Santorum speaks for America

Kathryn Lopez
|
Posted: Oct 23, 2006 3:01 PM
Santorum speaks for America

About 20 days before Election Day, the Associated Press wire ran an excerpt from Republican Sen. Rick Santorum's 2005 book, "It Takes a Family" (Intercollegiate Studies Institute, 2005). In it, Santorum had dared to write the following: "Children of two parents who are working don't need more things. They need us! In far too many families with young children, both parents are working, when, if they really took an honest look at the budget, they might confess that both of them really don't need to, or at least may not need to work as much as they do."

In the book, the senator continued: "Some are working because they think they must buy their kids and themselves more things that they 'need' -- instead of giving of themselves to their kids. And for some parents, the purported need to provide things for their children simply provides a convenient rationalization for pursuing a gratifying career outside the home. But in this world, at a time when it is increasingly difficult to raise children well, we should all recognize that our kids really need fewer things and more mom and dad."

The AP editors had no ostensible reason for running this excerpt; it's hard to believe they did it for any other reason than to suggest to Pennsylvania voters that Santorum is a Neanderthal. But can anyone really disagree with what he wrote? Santorum faces the possibility of defeat this November because he doesn't say what he thinks people want to hear, but what he believes should be said. He's a truth-teller; for that, Democratic chairman Howard Dean calls him "one of the most mean-spirited and corrupt Republicans in Washington."

Translation: We hate him because our special-interest groups want him gone.

Serving in Congress since 1991, Santorum has been a stalwart defender of innocent human life. One night in 1998, even though he knew the Senate did not have enough votes to override Bill Clinton's veto of a ban on partial-birth abortion, Santorum stayed at work and talked about what abortion really is. He would later learn that a TV-flipping young unmarried couple would have lost a child to abortion, had they not happened upon his speech.

He's no stranger to lonely fights. He recently ushered through the bipartisan Iran Freedom and Support Act and he is constantly focusing attention on the threat that we face from Iran. While most candidates are cutting and running from Iraq and anything like long-term fortitude on the War on Terror, Santorum is warning us about the nature of our enemy and the long haul.

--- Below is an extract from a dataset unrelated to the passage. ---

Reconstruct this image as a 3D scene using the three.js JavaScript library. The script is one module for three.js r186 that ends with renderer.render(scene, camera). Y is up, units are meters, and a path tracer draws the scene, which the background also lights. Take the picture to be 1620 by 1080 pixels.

Pennsylvania voters are faced with a clear choice. They can vote for Santorum, who has shown adult leadership, or for Democrat Bob Casey Jr., who ducks too many debates because his performances at them are simply embarrassing. Their votes will not only elect a senator but also set a tone for 2008. They will send a message as to how serious we are about the War on Terror, about the struggle to preserve the traditional family, and about the importance of leadership itself. Are we willing to face the truth about the enemy, an enemy that wants to destroy us and our way of life? Are we willing to embrace a politician like Santorum who -- far from being a rubberstamp, as Casey ridiculously alleges -- says what he believes on important issues, and actually makes a better case for the war we're in than the White House itself?

This election will be a character test for the electorate. If you believe that Rick Santorum should have shut his mouth about (to take just one of his opponents' favorite examples) how fundamental the family is to children and to our country -- how children need parents more than they need stuff -- then you want someone else. Bob Casey Jr., a princeling who doesn't even do his debate prep work, is waiting in the wings, ready to be one of America's 100 senators.

He won't trouble you with tiresome warnings about the erosion of the family, or about the fact that well-armed fanatics are hard at work plotting to kill us, our allies, our troops. He won't bother with too much of substance. He has his eyes on happier topics: getting elected, and getting re-elected, and . . . what a leader.

For the voters of the Keystone State, this is a gut check. It will have consequences far beyond 2006, and far beyond Pennsylvania.